─── Available data ───

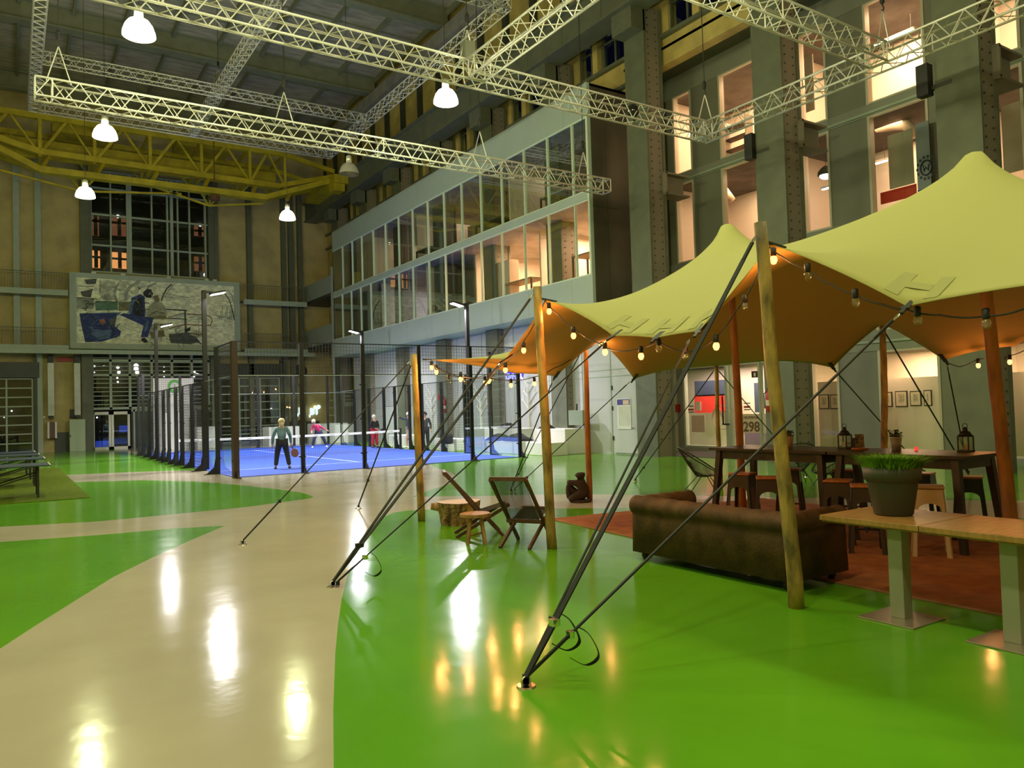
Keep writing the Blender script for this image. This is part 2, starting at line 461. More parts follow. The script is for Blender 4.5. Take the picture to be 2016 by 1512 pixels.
# ---------------------------------------------------------------- right side: columns, girders, upper wall
COLY = [-0.9, 4.0, 8.85, 14.05, 19.5, 24.5, 29.45, 34.35, 39.2, 44.1, 49.0]
def right_wall():
    n = 20
    for y in COLY:
        H = 15.5 if y < 50 else 15.5
        mb = MB()
        # open H section: front flange, web, rear flange, with a riveted plate
        mb.bb(18.25, 18.33, y - .5, y + .5, 0, H); mb.bb(18.33, 19.0, y - .05, y + .05, 0, H)
        mb.bb(19.0, 19.08, y - .5, y + .5, 0, H)
        mb.bb(18.33, 18.98, y - .46, y - .36, 0, H, 1)
        for k in range(60):
            z = 0.6 + k * 0.25
            for dx in (.14, .5): mb.box((18.33 + dx, y - .475, z), (.035, .03, .035), None, 2)
        struct(mb, 'trim_%d' % n, [M_steel, mat('riveted_plate', (0.21, 0.18, 0.15), .6), M_steel_d]); n += 1
    # stub brackets of I section behind the near columns
    for y in (19.5, 14.05, 8.85):
        mb = MB()
        for z in (9.05, 9.75): mb.bb(18.95, 20.1, y - .62, y - .02, z - .03, z + .03)
        mb.bb(18.98, 20.05, y - .36, y - .30, 9.05, 9.75); mb.bb(18.95, 19.02, y - .62, y, 9.0, 9.8)
        struct(mb, 'trim_%d' % n, mat('riveted_plate', (0.21, 0.18, 0.15), .6)); n += 1
    # runway girder
    mb = MB()
    mb.bb(17.6, 17.7, -10, 53, 15.4, 16.6); mb.bb(17.5, 18.4, -10, 53, 15.34, 15.42); mb.bb(17.45, 18.5, -10, 53, 16.55, 16.65)
    for y in COLY: mb.bb(17.7, 18.4, y - .5, y + .5, 14.6, 15.4)
    for i in range(22): mb.bb(17.58, 17.6, 2 + i * 2.3, 2.04 + i * 2.3, 15.42, 16.55)
    struct(mb, 'trim_%d' % n, M_steel); n += 1
    # crane rail and pale duct under the roof
    struct(MB().bb(18.3, 18.9, 18, 53, 20.3, 21.0), 'trim_%d' % n, mat('grey_duct', (0.33, 0.32, 0.29), .6, var=.2, scale=2)); n += 1
    # upper wall: brick above, windows under
    mb = MB(); X0, X1 = 19.2, 19.6
    mb.bb(X0, X1, -10, 53, 17.9, 22.3)
    for i, y in enumerate(COLY[:-1]):
        y2 = COLY[i + 1]
        mb.bb(X0, X1, y - .5, y + .75, 13.6, 17.9); mb.bb(X0, X1, y2 - .75, y2 - .5, 13.6, 17.9)
        mb.bb(X0, X1, y + .75, y2 - .75, 13.6, 14.6)
        mb.bb(X0 - .02, X1, (y + y2) / 2 + .55, (y + y2) / 2 + .85, 14.6, 17.9)
    mb.bb(X0, X1, 49.5, 53, 13.6, 17.9)
    mb.bb(X0, X1, 47.1, 53, 0, 13.6); mb.bb(X0, X1, 20.9, 47.1, 13.3, 13.6)
    struct(mb, 'wall_right', M_brick2)
    mb = MB()
    for i in range(30):
        y = 53 - i * 2.2; mb.bb(19.0, 19.2, y - .17, y + .17, 16.7, 20.4)
    struct(mb, 'trim_%d' % n, M_steel_d); n += 1
    mb = MB(); mb.bb(19.02, 19.2, -10, 53, 14.5, 14.62); mb.bb(19.02, 19.2, -10, 53, 17.85, 18.0); mb.bb(19.02, 19.2, 20, 53, 13.5, 13.62)
    struct(mb, 'trim_%d' % n, M_steel); n += 1
    w = 3
    for i, y in enumerate(COLY[:-1]):
        if y < 3: continue
        y0, y1 = y + .75, COLY[i + 1] - .75
        mb = MB(); k = 5
        for j in range(k + 1):
            yy = y0 + (y1 - y0) * j / k; mb.bb(19.3, 19.36, yy - .03, yy + .03, 14.6, 17.9)
        for z in (14.65, 15.7, 16.8, 17.85): mb.bb(19.3, 19.36, y0, y1, z - .03, z + .03)
        f = struct(mb, 'window_%d' % w, M_steel); w += 1
        MB().bb(19.38, 19.4, y0, y1, 14.6, 17.9).build('pane', M_glass, f)
    # wall under the glass box: white panels and joint trims
    mb = MB(); mb.bb(18.62, 18.72, 20.0, 47.0, 0, 5.4)
    struct(mb, 'wall_lower', mat('white_panel', (0.46, 0.47, 0.48), .45, var=.04, scale=1))
    mb = MB()
    for y in (21.72, 23.4, 25.6, 28.2, 30.9, 33.3, 35.6): mb.bb(18.6, 18.62, y, y + .04, 0, 5.4)
    for z in (2.85, 3.1): mb.bb(18.6, 18.62, 20.0, 27.3, z, z + .03)
    struct(mb, 'trim_%d' % n, M_steel_l); n += 1
    d = struct(MB().bb(18.57, 18.61, 20.15, 21.6, .05, 2.7), 'door_5', mat('white_panel', (0.46, 0.47, 0.48), .45), bevel=.005)
    mb = MB(); mb.bb(18.5, 18.57, 20.55, 20.6, .95, 1.0); mb.bb(18.5, 18.52, 20.45, 20.6, .97, .99); mb.build('handle', M_alu, d)
    for z in (.5, 1.6, 2.35): MB().bb(18.54, 18.58, 21.6, 21.66, z, z + .16).build('hinge', M_dark, d)
right_wall()

# ---------------------------------------------------------------- glass office box
def glass_box():
    X = 17.3; Y0, Y1 = 21.0, 46.9
    M_box = mat('pale_cladding', (0.40, 0.47, 0.44), 0.4, var=.04, scale=1)
    mb = MB()
    mb.bb(X, X + .12, Y0, Y1, 5.41, 6.45); mb.bb(X, 18.62, Y0, Y1, 5.36, 5.46)
    for y in (22.2, 25.0, 27.8, 30.6, 33.4, 36.2, 39.0, 41.8, 44.6): mb.bb(X - .006, X, y, y + .02, 5.41, 6.45, 1)
    struct(mb, 'trim_50', [M_box, M_steel_l])
    struct(MB().bb(X - .02, X + .12, Y0, Y1, 9.18, 9.46), 'trim_51', M_box)
    mb = MB(); mb.bb(X, X + .12, Y0, Y1, 12.15, 13.35); mb.bb(X, 19.3, Y0, Y1, 13.25, 13.35)
    for y in (22.4, 28.5, 34.5, 40.5): mb.bb(X - .006, X, y, y + .03, 12.15, 13.35, 1)
    struct(mb, 'trim_52', [M_box, M_steel_l])
    mb = MB(); mb.bb(X - .004, X + .13, Y0 - .004, Y0 + .12, 5.405, 13.36); mb.bb(X - .03, X, Y0, Y0 + .09, 6.45, 12.2, 1)
    struct(mb, 'trim_53', [M_box, mat('bright_edge', (.62, .72, .62), .4)])
    # dark side cheek and far cheek
    mb = MB(); mb.bb(X + .131, 21.2, Y0 + .0, Y0 + .14, 5.41, 13.35); mb.bb(X + .12, 23.4, Y1 - .12, Y1, 5.41, 13.35)
    mb.bb(X + .8, X + .82, Y0 - .005, Y0 + .02, 5.41, 11.9, 1); mb.bb(X + .12, 18.6, Y0 - .005, Y0 + .02, 8.9, 8.93, 1)
    struct(mb, 'wall_box', [mat('bronze_cladding', (0.085, 0.07, 0.055), .3, var=.15, scale=1.2), M_steel_d])
    # interior
    mb = MB(); mb.bb(X + .12, 23.4, Y0 + .14, Y1 - .12, 6.35, 6.45); mb.bb(X + .12, 23.4, Y0 + .14, Y1 - .12, 9.3, 9.4)
    struct(mb, 'floor_box', M_wood_f)
    mb = MB(); mb.bb(X + .14, 23.4, Y0 + .14, Y1 - .12, 9.16, 9.28); mb.bb(X + .14, 23.4, Y0 + .14, Y1 - .12, 12.2, 12.3)
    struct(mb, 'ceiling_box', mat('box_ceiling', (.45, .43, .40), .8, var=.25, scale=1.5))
    mb = MB(); mb.bb(23.3, 23.4, Y0, Y1, 6.4, 12.3)
    for y in (25.9, 31.2): mb.bb(18.6, 23.3, y, y + .1, 6.45, 9.16)
    for y in (34.9, 40.6): mb.bb(17.9, 23.3, y, y + .1, 6.45, 9.16)
    for y in (27.5, 36.5, 42.3): mb.bb(18.2, 23.3, y, y + .1, 9.4, 12.2)
    struct(mb, 'wall_office', M_room)
    mb = MB()
    for z0, z1 in ((6.45, 9.2), (9.46, 12.2)):
        for y, yy in ((24.5, 24.9), (29.45, 29.9), (34.35, 34.8), (39.2, 39.7), (44.1, 44.6)): mb.bb(18.4, 18.95, y - .3, yy, z0, z1)
    struct(mb, 'trim_54', mat('inner_column', (.33, .29, .22), .6))
    # glazing, lower and upper strips
    lo = [21.9, 23.55, 25.2, 26.9, 28.6, 30.25, 31.9, 33.6, 35.4, 37.1, 39.0, 40.9, 42.4, 43.9, 45.4]
    up = [21.95, 23.5, 25.1, 26.8, 28.5, 30.2, 31.9, 33.6, 35.3, 37.0, 38.7, 40.4, 42.1, 43.6, 45.2]
    for nm, ys, z0, z1 in (('window_30', lo, 6.45, 9.18), ('window_31', up, 9.46, 12.15)):
        mb = MB(); 
        for y in ys: mb.bb(X - .01, X + .08, y - .024, y + .024, z0, z1)
        mb.bb(X + .01, X + .06, Y0 + .1, Y1, z0, z0 + .05); mb.bb(X + .01, X + .06, Y0 + .1, Y1, z1 - .05, z1)
        f = struct(mb, nm, mat('bright_edge', (.62, .72, .62), .4))
        MB().add([(X + .05, Y0 + .1, z0), (X + .05, Y1, z0), (X + .05, Y1, z1), (X + .05, Y0 + .1, z1)], [(0, 1, 2, 3)]).build('pane', M_glass, f)
glass_box()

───

- **Task objective**
Your task is to reproduce, exactly and exclusively, the lines from the one holding "(.45, .43, .40), .8, var=.25, scale=1.5))" through the final line of the listing.

- **Final result**
    struct(mb, 'ceiling_box', mat('box_ceiling', (.45, .43, .40), .8, var=.25, scale=1.5))
    mb = MB(); mb.bb(23.3, 23.4, Y0, Y1, 6.4, 12.3)
    for y in (25.9, 31.2): mb.bb(18.6, 23.3, y, y + .1, 6.45, 9.16)
    for y in (34.9, 40.6): mb.bb(17.9, 23.3, y, y + .1, 6.45, 9.16)
    for y in (27.5, 36.5, 42.3): mb.bb(18.2, 23.3, y, y + .1, 9.4, 12.2)
    struct(mb, 'wall_office', M_room)
    mb = MB()
    for z0, z1 in ((6.45, 9.2), (9.46, 12.2)):
        for y, yy in ((24.5, 24.9), (29.45, 29.9), (34.35, 34.8), (39.2, 39.7), (44.1, 44.6)): mb.bb(18.4, 18.95, y - .3, yy, z0, z1)
    struct(mb, 'trim_54', mat('inner_column', (.33, .29, .22), .6))
    # glazing, lower and upper strips
    lo = [21.9, 23.55, 25.2, 26.9, 28.6, 30.25, 31.9, 33.6, 35.4, 37.1, 39.0, 40.9, 42.4, 43.9, 45.4]
    up = [21.95, 23.5, 25.1, 26.8, 28.5, 30.2, 31.9, 33.6, 35.3, 37.0, 38.7, 40.4, 42.1, 43.6, 45.2]
    for nm, ys, z0, z1 in (('window_30', lo, 6.45, 9.18), ('window_31', up, 9.46, 12.15)):
        mb = MB(); 
        for y in ys: mb.bb(X - .01, X + .08, y - .024, y + .024, z0, z1)
        mb.bb(X + .01, X + .06, Y0 + .1, Y1, z0, z0 + .05); mb.bb(X + .01, X + .06, Y0 + .1, Y1, z1 - .05, z1)
        f = struct(mb, nm, mat('bright_edge', (.62, .72, .62), .4))
        MB().add([(X + .05, Y0 + .1, z0), (X + .05, Y1, z0), (X + .05, Y1, z1), (X + .05, Y0 + .1, z1)], [(0, 1, 2, 3)]).build('pane', M_glass, f)
glass_box()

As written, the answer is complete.